İncesağır, İstanbul Sözleşmesi`ne değindi 
İncesağır kişisel hak ve özgürlüklerin önemine değinerek, "Kadınların İstanbul Sözleşmesi gibi kazanımlarına göz diken, onları eril şiddetin kol gezdiği bir dünyada koruyacak mekanizmalardan yoksun bırakan, hukuksal kazanımlarını çöpe atan ve LGBTİ+`ları ayrımcı politikalarla sindirmeye çalışan hiç ama hiç kimsenin bu mollalardan bir farkı yok. Ellerinden gelse hepsi kadınları "kapatmak" ister, kapatamıyorsa ve elinden geliyorsa yok etmek ister. Bazen hafif yana kaymış bir başörtüsü, bazen aylar, yıllar evveline ait bir şaka ya da birkaç yıl evvel yapılmış bir albümdeki bir şarkı buna yeter. Şimdilik sadece kadınları kapatmakla, yani giyim kuşamlarıyla ilgileniyorlarsa bu sadece daha fazlasını henüz yapamadıkları içindir" diye belirtti.
 
"Şiddetsiz yaşam için mücadele etmeye devam edeceğiz"
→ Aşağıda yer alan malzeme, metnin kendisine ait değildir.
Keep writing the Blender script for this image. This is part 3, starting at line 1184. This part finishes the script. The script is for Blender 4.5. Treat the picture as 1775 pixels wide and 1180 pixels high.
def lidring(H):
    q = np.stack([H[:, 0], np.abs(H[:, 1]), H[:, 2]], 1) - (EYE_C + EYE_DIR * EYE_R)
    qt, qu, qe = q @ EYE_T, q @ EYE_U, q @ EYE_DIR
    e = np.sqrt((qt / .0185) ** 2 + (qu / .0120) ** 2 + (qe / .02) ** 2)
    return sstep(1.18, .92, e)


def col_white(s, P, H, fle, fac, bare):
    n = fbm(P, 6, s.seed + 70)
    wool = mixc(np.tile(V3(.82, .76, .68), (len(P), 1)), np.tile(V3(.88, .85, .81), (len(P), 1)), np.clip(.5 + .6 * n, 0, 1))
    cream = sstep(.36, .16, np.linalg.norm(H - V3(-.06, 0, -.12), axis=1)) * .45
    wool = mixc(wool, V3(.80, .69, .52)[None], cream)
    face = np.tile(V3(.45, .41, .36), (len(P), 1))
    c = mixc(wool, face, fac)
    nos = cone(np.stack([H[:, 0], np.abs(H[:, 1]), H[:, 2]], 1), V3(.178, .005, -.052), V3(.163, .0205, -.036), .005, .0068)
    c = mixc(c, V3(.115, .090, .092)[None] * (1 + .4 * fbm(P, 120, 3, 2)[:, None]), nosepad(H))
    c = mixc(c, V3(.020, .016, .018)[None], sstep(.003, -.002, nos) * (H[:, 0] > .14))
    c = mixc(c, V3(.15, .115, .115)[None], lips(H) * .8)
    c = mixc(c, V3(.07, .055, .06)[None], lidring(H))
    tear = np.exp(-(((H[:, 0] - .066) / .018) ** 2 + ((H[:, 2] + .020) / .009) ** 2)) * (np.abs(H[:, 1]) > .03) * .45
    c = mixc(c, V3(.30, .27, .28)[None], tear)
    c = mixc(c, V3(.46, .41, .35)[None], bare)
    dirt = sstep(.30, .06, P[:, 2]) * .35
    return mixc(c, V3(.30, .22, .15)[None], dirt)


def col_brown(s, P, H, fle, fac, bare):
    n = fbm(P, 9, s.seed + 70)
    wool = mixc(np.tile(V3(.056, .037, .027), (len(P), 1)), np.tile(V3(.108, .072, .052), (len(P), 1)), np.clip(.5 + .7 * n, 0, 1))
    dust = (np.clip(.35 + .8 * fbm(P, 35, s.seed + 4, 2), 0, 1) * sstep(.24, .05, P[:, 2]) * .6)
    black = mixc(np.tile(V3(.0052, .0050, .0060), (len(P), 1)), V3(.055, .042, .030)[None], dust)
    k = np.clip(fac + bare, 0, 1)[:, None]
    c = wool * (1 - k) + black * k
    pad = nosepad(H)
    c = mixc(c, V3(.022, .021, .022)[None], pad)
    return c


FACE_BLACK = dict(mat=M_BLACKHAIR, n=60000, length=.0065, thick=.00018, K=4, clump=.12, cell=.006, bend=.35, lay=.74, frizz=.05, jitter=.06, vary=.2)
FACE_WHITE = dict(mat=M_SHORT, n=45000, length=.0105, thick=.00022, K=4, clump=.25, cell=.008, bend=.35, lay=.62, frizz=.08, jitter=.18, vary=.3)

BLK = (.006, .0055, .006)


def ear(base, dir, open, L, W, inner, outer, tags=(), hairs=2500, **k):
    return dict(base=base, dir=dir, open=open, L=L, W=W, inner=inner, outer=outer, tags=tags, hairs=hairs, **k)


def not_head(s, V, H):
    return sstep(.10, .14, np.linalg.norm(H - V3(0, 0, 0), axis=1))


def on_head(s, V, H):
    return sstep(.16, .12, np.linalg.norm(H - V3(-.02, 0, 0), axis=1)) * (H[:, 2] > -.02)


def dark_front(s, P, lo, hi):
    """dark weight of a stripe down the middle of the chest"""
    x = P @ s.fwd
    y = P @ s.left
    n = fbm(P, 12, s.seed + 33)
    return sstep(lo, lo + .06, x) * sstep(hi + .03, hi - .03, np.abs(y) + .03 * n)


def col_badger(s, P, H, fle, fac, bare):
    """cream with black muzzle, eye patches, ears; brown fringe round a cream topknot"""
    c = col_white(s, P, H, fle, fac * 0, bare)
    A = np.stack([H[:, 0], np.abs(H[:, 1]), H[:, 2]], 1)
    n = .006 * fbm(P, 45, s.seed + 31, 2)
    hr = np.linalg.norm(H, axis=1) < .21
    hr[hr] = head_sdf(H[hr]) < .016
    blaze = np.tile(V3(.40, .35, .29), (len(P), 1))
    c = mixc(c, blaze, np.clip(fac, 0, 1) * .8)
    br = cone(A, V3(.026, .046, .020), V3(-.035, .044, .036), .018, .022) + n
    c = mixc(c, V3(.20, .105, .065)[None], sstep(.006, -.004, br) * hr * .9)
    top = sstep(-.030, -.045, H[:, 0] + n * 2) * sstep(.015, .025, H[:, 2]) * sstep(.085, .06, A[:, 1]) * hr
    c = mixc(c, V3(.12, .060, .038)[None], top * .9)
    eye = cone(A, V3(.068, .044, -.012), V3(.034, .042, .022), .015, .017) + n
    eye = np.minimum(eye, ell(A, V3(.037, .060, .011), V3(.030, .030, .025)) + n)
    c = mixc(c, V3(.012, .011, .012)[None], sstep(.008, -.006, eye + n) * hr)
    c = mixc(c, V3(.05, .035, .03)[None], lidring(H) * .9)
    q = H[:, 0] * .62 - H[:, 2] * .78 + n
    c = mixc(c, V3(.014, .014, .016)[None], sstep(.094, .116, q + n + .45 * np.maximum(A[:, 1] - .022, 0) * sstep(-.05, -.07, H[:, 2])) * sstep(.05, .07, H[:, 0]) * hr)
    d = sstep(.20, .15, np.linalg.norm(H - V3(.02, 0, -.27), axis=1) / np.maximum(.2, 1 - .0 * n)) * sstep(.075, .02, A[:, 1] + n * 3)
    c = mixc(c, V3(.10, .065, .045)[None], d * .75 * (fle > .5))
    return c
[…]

İncesağır sözlerini şu şekilde sürdürdü, "Jina Mahsa Amini, gencecik bir Kürt kadındı. Kadın düşmanı, cinsiyetçi mollalar rejiminin "hicab" kurallarına riayet etmediği için canına kastettiği kadınların hepsi elbette Kürt değil ama Kürt kadınlara zulümden fazlasıyla pay düşüyor. Katmerli bir düşmanlığın hedefi oluyorlar. Jina Mahsa`nın Kürtlüğü`nden gelen kırılganlığın da bu korkunç cinayeti işleyenlerin elini rahatlatmış olduğunu dünya biliyor... 2015 yılında da istihbaratçıların tecavüzüne uğrayan Kürt kızı Farinaz Hosravani yaşamına son vermişti. İran o gün de ayaktaydı. Bugün yine İran`la birlikte ayakta olmamız gerekiyor... Yoksa görüyorsunuz hiçbir şey değişmiyor. Türkiye`de yaşayan kadınlar olarak İran`da yaşananların çok uzağında olmadığımızı biliyoruz, kadına düşman bir rejim inşa edilmeye çalışıldığının farkındayız. Bu yüzden laik, demokratik bir ülkede; eşit, özgür ve şiddetsiz yaşam için mücadele etmeye devam edeceğiz."